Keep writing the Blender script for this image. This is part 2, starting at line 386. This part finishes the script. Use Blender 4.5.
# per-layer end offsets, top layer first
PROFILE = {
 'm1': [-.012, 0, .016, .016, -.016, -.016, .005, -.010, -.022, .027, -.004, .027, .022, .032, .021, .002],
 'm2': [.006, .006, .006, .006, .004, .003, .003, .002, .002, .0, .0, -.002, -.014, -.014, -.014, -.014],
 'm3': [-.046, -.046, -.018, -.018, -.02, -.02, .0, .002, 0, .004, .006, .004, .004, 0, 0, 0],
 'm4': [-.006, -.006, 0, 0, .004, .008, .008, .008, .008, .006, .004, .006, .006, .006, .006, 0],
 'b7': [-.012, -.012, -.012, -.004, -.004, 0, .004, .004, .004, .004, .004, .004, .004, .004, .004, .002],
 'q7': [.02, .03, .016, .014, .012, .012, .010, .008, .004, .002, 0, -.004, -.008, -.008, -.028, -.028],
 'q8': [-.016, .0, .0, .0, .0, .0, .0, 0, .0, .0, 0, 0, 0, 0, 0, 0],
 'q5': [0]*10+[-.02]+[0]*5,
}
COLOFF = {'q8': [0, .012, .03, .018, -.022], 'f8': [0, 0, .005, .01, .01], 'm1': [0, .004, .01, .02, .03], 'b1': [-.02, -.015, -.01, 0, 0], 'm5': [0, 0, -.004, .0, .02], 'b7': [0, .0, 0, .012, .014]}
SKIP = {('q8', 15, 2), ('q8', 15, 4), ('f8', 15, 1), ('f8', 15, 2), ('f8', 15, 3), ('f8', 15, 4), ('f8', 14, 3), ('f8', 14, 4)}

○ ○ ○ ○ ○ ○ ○

* **What you should do**
Extract the complete data, matching each line exactly.

* **Correct output**
Keep writing the Blender script for this image. This is part 2, starting at line 386. This part finishes the script. Use Blender 4.5.
# per-layer end offsets, top layer first
PROFILE = {
 'm1': [-.012, 0, .016, .016, -.016, -.016, .005, -.010, -.022, .027, -.004, .027, .022, .032, .021, .002],
 'm2': [.006, .006, .006, .006, .004, .003, .003, .002, .002, .0, .0, -.002, -.014, -.014, -.014, -.014],
 'm3': [-.046, -.046, -.018, -.018, -.02, -.02, .0, .002, 0, .004, .006, .004, .004, 0, 0, 0],
 'm4': [-.006, -.006, 0, 0, .004, .008, .008, .008, .008, .006, .004, .006, .006, .006, .006, 0],
 'b7': [-.012, -.012, -.012, -.004, -.004, 0, .004, .004, .004, .004, .004, .004, .004, .004, .004, .002],
 'q7': [.02, .03, .016, .014, .012, .012, .010, .008, .004, .002, 0, -.004, -.008, -.008, -.028, -.028],
 'q8': [-.016, .0, .0, .0, .0, .0, .0, 0, .0, .0, 0, 0, 0, 0, 0, 0],
 'q5': [0]*10+[-.02]+[0]*5,
}
COLOFF = {'q8': [0, .012, .03, .018, -.022], 'f8': [0, 0, .005, .01, .01], 'm1': [0, .004, .01, .02, .03], 'b1': [-.02, -.015, -.01, 0, 0], 'm5': [0, 0, -.004, .0, .02], 'b7': [0, .0, 0, .012, .014]}
SKIP = {('q8', 15, 2), ('q8', 15, 4), ('f8', 15, 1), ('f8', 15, 2), ('f8', 15, 3), ('f8', 15, 4), ('f8', 14, 3), ('f8', 14, 4)}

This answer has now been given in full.